◆ WORK TO DO:
Repeat the entire listing exactly.

◆ DATA LINES:

** Begin **

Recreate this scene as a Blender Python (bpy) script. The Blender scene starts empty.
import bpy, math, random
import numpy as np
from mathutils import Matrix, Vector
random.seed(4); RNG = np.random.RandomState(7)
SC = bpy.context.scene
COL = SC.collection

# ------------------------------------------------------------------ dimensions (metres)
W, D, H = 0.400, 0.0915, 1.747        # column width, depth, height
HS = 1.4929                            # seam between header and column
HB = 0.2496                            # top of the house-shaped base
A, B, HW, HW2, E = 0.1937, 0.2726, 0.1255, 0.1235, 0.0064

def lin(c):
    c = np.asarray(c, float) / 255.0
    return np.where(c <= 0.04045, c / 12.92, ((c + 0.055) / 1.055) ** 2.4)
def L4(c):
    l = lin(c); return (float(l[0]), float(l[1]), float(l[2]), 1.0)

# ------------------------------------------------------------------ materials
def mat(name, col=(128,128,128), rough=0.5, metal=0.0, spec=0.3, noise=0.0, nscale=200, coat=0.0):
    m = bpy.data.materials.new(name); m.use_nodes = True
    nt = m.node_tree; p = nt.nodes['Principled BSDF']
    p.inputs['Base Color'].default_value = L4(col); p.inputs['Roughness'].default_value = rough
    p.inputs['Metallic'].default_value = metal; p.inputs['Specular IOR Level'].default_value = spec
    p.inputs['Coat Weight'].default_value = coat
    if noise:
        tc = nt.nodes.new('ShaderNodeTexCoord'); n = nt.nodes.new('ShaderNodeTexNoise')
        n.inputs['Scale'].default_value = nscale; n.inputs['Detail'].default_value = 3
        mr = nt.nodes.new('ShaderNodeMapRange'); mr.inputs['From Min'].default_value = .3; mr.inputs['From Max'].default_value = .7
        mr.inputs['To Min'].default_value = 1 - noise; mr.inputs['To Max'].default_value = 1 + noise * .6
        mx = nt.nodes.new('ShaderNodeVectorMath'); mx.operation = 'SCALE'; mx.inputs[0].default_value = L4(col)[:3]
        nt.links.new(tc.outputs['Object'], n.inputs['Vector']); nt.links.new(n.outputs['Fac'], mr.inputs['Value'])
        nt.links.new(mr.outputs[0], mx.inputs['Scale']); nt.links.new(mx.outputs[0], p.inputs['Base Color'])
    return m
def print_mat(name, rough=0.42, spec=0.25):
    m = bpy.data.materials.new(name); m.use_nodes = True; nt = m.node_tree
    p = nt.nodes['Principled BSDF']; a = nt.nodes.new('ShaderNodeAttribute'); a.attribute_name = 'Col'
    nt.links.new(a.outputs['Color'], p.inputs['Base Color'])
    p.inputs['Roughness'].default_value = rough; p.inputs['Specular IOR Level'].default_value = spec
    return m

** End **

◆ REPLY:
Recreate this scene as a Blender Python (bpy) script. The Blender scene starts empty.
import bpy, math, random
import numpy as np
from mathutils import Matrix, Vector
random.seed(4); RNG = np.random.RandomState(7)
SC = bpy.context.scene
COL = SC.collection

# ------------------------------------------------------------------ dimensions (metres)
W, D, H = 0.400, 0.0915, 1.747        # column width, depth, height
HS = 1.4929                            # seam between header and column
HB = 0.2496                            # top of the house-shaped base
A, B, HW, HW2, E = 0.1937, 0.2726, 0.1255, 0.1235, 0.0064

def lin(c):
    c = np.asarray(c, float) / 255.0
    return np.where(c <= 0.04045, c / 12.92, ((c + 0.055) / 1.055) ** 2.4)
def L4(c):
    l = lin(c); return (float(l[0]), float(l[1]), float(l[2]), 1.0)

# ------------------------------------------------------------------ materials
def mat(name, col=(128,128,128), rough=0.5, metal=0.0, spec=0.3, noise=0.0, nscale=200, coat=0.0):
    m = bpy.data.materials.new(name); m.use_nodes = True
    nt = m.node_tree; p = nt.nodes['Principled BSDF']
    p.inputs['Base Color'].default_value = L4(col); p.inputs['Roughness'].default_value = rough
    p.inputs['Metallic'].default_value = metal; p.inputs['Specular IOR Level'].default_value = spec
    p.inputs['Coat Weight'].default_value = coat
    if noise:
        tc = nt.nodes.new('ShaderNodeTexCoord'); n = nt.nodes.new('ShaderNodeTexNoise')
        n.inputs['Scale'].default_value = nscale; n.inputs['Detail'].default_value = 3
        mr = nt.nodes.new('ShaderNodeMapRange'); mr.inputs['From Min'].default_value = .3; mr.inputs['From Max'].default_value = .7
        mr.inputs['To Min'].default_value = 1 - noise; mr.inputs['To Max'].default_value = 1 + noise * .6
        mx = nt.nodes.new('ShaderNodeVectorMath'); mx.operation = 'SCALE'; mx.inputs[0].default_value = L4(col)[:3]
        nt.links.new(tc.outputs['Object'], n.inputs['Vector']); nt.links.new(n.outputs['Fac'], mr.inputs['Value'])
        nt.links.new(mr.outputs[0], mx.inputs['Scale']); nt.links.new(mx.outputs[0], p.inputs['Base Color'])
    return m
def print_mat(name, rough=0.42, spec=0.25):
    m = bpy.data.materials.new(name); m.use_nodes = True; nt = m.node_tree
    p = nt.nodes['Principled BSDF']; a = nt.nodes.new('ShaderNodeAttribute'); a.attribute_name = 'Col'
    nt.links.new(a.outputs['Color'], p.inputs['Base Color'])
    p.inputs['Roughness'].default_value = rough; p.inputs['Specular IOR Level'].default_value = spec
    return m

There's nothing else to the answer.